Cette dernière croyance se montra dans l'Inde après les deux autres. Appartient-elle en propre à la race âryenne? est-elle venue d'ailleurs? L'histoire ne nous apprend rien sur cette grave question. Toujours est-il qu'on la voit se produire longtemps après le naturalisme allégorique sorti de la doctrine des Védas, et entraîner les peuples de l'Inde hors des voies que leur traçait la tradition antique. De l'amour de Dieu à l'amour de l'humanité, il n'y a qu'un pas: ce pas fut franchi lorsqu'un fils de roi, Çakya-Mouni, quittant le palais de ses pères, parcourut l'Inde en proclamant une doctrine nouvelle; mais, pour que ce réformateur trouvât à qui parler, il fallait qu'un élément étranger se fût mêlé à la race âryenne. Or cet élément, c'étaient les indigènes, longtemps qualifiés de barbares, qui avaient fini par entrer dans la société indienne, par la pénétrer avec leurs instincts plus naïfs et leurs aspirations vers le merveilleux. Était-il étonnant que l'esprit populaire réagît contre les dogmes imposés jadis par la conquête, quitte à y revenir plus tard, tant il se rencontre d'incertitude et de mobilité dans les masses?
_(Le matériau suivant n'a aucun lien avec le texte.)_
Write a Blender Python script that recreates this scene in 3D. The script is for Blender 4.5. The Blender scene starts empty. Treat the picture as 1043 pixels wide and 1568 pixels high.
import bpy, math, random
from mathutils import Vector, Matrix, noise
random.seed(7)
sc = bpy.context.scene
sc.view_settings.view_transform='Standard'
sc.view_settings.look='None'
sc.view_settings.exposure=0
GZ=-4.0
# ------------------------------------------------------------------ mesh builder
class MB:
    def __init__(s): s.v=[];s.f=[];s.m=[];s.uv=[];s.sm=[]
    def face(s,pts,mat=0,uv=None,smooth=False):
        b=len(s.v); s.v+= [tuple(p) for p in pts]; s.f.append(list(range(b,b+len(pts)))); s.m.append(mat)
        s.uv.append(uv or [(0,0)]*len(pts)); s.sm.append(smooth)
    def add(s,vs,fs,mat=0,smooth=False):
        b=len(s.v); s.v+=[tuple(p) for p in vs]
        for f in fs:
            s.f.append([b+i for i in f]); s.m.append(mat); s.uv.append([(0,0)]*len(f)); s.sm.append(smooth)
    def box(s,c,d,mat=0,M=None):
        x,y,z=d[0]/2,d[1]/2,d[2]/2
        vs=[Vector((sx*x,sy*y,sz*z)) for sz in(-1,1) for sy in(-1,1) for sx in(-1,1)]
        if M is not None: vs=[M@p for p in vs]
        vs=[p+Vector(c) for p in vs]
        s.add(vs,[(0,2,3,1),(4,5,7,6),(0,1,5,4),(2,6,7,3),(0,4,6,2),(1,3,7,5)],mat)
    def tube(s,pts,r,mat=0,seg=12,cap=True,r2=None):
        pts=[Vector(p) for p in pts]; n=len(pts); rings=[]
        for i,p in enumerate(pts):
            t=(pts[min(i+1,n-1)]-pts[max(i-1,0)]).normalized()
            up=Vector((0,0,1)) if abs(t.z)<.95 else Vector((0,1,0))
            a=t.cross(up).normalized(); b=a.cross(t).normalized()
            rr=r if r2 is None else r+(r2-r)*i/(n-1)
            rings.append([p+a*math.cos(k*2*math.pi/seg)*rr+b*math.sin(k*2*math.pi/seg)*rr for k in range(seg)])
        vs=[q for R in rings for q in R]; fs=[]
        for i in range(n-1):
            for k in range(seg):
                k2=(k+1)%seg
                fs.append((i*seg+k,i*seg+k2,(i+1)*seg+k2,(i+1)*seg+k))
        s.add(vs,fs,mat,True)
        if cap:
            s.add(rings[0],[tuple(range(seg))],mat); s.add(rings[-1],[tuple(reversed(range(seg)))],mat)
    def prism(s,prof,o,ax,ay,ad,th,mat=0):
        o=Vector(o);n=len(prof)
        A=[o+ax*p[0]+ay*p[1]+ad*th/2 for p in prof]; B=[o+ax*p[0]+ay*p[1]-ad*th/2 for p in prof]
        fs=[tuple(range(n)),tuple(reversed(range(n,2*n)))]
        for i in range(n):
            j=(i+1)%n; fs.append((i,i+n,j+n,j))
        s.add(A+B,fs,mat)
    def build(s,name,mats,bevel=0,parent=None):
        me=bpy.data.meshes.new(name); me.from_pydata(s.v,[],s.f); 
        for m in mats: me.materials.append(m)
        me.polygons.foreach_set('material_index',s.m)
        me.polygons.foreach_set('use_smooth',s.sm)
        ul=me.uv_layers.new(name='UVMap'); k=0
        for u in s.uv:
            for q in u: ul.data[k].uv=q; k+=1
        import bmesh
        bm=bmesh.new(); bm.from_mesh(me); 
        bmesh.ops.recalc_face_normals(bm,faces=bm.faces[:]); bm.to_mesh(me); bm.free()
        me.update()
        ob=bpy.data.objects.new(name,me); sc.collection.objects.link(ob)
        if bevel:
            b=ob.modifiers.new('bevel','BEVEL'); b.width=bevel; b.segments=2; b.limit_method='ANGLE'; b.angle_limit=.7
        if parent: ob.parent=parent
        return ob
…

Il y a donc lieu de signaler ce mélange des indigènes à peau noire avec les Aryens au teint blanc comme un fait important, et dont on doit tenir compte quand on parle de la société indienne. Il explique bien des contradictions apparentes, bien des modifications dans les idées religieuses. Aujourd'hui il n'y a plus dans l'Inde de purs Aryens que les brahmanes, et encore beaucoup d'entre eux, qui passent pour de faux brahmanes tardivement affiliés à la caste suprême, n'ont-ils aucun droit à revendiquer un titre de noblesse qu'ils s'arrogent sans preuves. La masse des populations indiennes se compose presque tout entière des descendans des peuples autochthones. A mesure que la race conquérante s'avançait vers le sud et vers l'ouest, des villages composés d'artisans et de laboureurs demandaient à entrer dans le système politique et religieux qui la régissait et constituait sa force. Le brahmanisme adoptait comme enfans de la famille âryenne ces utiles et pacifiques travailleurs; il leur donnait rang parmi les gens de la troisième caste, les vaïcyas, en leur conférant le cordon d'investiture comme récompense de leur conversion. Porter en sautoir le cordon fait de trois brins de laine (1), fût-on chaudronnier ou tisserand, c'est dire à la face de tous: «J'appartiens par naissance ou par adoption à la race des Aryens, à une caste

(1) Le cordon d'investure est de coton et en trois fils pour un brahmane, de trois fils de chanvre pour un kchattrya, et de trois brins de laine filée pour un vaïcya.